**Written instruction:** Copy the data that follows exactly. Include no pictures.

::: Given data

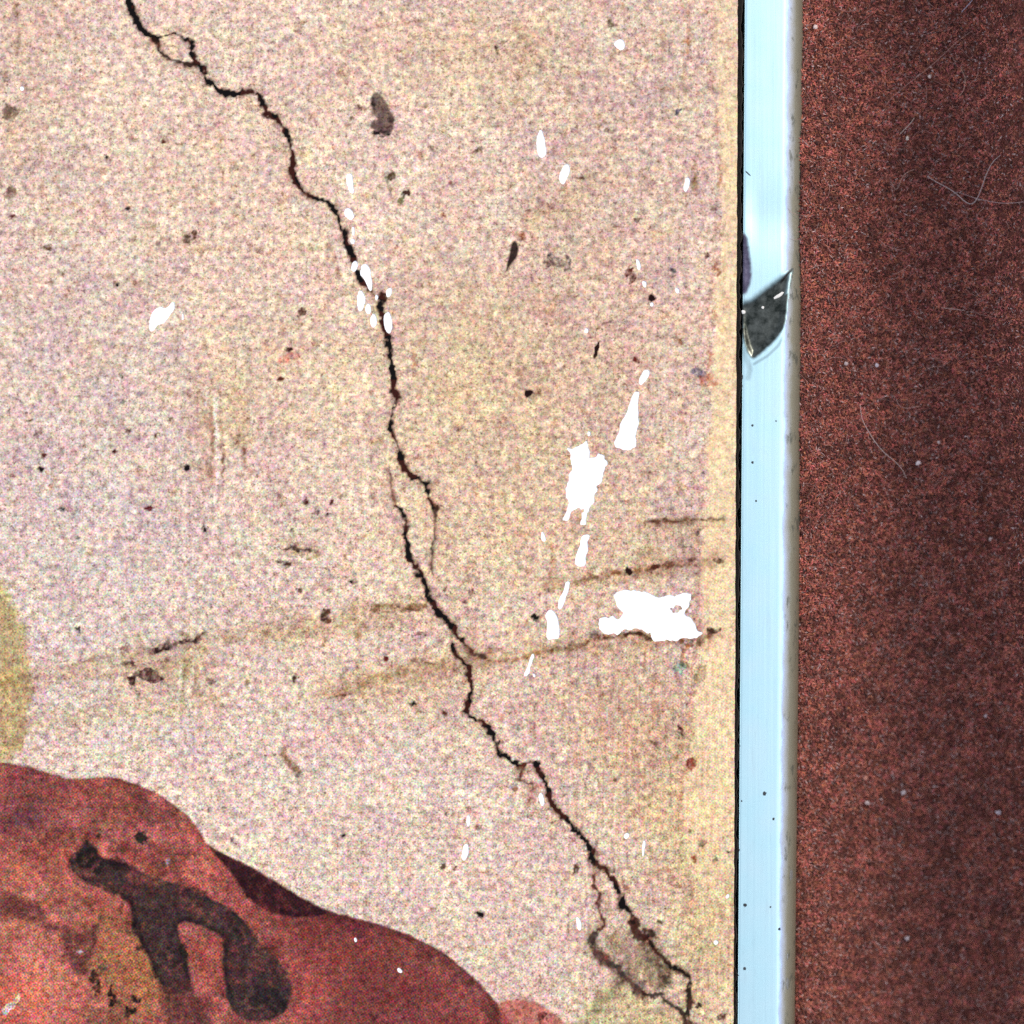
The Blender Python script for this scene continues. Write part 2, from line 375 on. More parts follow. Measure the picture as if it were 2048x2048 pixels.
BLOTS = [  # soft tints: x, y, rx, ry, angle deg, colour, alpha
  (180, 900, 420, 620, 0, ink(208, 184, 172), .55), (120, 1150, 260, 300, 0, ink(206, 186, 178), .45), (450, 420, 260, 260, 0, ink(228, 196, 162), .5),
  (980, 760, 300, 260, 20, ink(214, 182, 132), .55), (1000, 1080, 260, 200, 0, ink(226, 192, 148), .5), (960, 110, 260, 110, 0, ink(224, 190, 140), .45), (820, 1370, 190, 60, -8, ink(196, 160, 108), .55),
  (640, 1250, 120, 40, 0, ink(206, 172, 124), .5), (1200, 640, 160, 300, 0, ink(216, 176, 154), .5), (1260, 1450, 180, 170, 0, ink(206, 162, 128), .6),
  (1230, 300, 160, 240, 0, ink(214, 180, 160), .45), (1150, 120, 200, 150, 0, ink(216, 186, 164), .4), (1420, 1850, 110, 260, 0, ink(198, 170, 112), .62), (1330, 1620, 120, 150, 0, ink(214, 180, 124), .5),
  (700, 1620, 340, 220, 20, ink(230, 206, 184), .55), (1000, 1700, 200, 240, 0, ink(228, 198, 176), .45), (250, 1450, 220, 60, 0, ink(216, 198, 178), .5), (60, 170, 110, 260, 0, ink(204, 172, 142), .45),
  (560, 760, 160, 130, 0, ink(222, 190, 150), .45), (430, 820, 70, 140, 0, ink(206, 172, 132), .45), (1320, 1100, 130, 60, -5, ink(192, 158, 118), .5), (1110, 400, 90, 60, 0, ink(196, 166, 122), .45),
  (340, 1350, 120, 60, 0, ink(204, 174, 124), .5), (1060, 95, 50, 40, 0, ink(198, 170, 112), .4), (330, 90, 30, 24, 0, ink(240, 205, 160), .5)]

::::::

**Task output:**
The Blender Python script for this scene continues. Write part 2, from line 375 on. More parts follow. Measure the picture as if it were 2048x2048 pixels.
BLOTS = [  # soft tints: x, y, rx, ry, angle deg, colour, alpha
  (180, 900, 420, 620, 0, ink(208, 184, 172), .55), (120, 1150, 260, 300, 0, ink(206, 186, 178), .45), (450, 420, 260, 260, 0, ink(228, 196, 162), .5),
  (980, 760, 300, 260, 20, ink(214, 182, 132), .55), (1000, 1080, 260, 200, 0, ink(226, 192, 148), .5), (960, 110, 260, 110, 0, ink(224, 190, 140), .45), (820, 1370, 190, 60, -8, ink(196, 160, 108), .55),
  (640, 1250, 120, 40, 0, ink(206, 172, 124), .5), (1200, 640, 160, 300, 0, ink(216, 176, 154), .5), (1260, 1450, 180, 170, 0, ink(206, 162, 128), .6),
  (1230, 300, 160, 240, 0, ink(214, 180, 160), .45), (1150, 120, 200, 150, 0, ink(216, 186, 164), .4), (1420, 1850, 110, 260, 0, ink(198, 170, 112), .62), (1330, 1620, 120, 150, 0, ink(214, 180, 124), .5),
  (700, 1620, 340, 220, 20, ink(230, 206, 184), .55), (1000, 1700, 200, 240, 0, ink(228, 198, 176), .45), (250, 1450, 220, 60, 0, ink(216, 198, 178), .5), (60, 170, 110, 260, 0, ink(204, 172, 142), .45),
  (560, 760, 160, 130, 0, ink(222, 190, 150), .45), (430, 820, 70, 140, 0, ink(206, 172, 132), .45), (1320, 1100, 130, 60, -5, ink(192, 158, 118), .5), (1110, 400, 90, 60, 0, ink(196, 166, 122), .45),
  (340, 1350, 120, 60, 0, ink(204, 174, 124), .5), (1060, 95, 50, 40, 0, ink(198, 170, 112), .4), (330, 90, 30, 24, 0, ink(240, 205, 160), .5)]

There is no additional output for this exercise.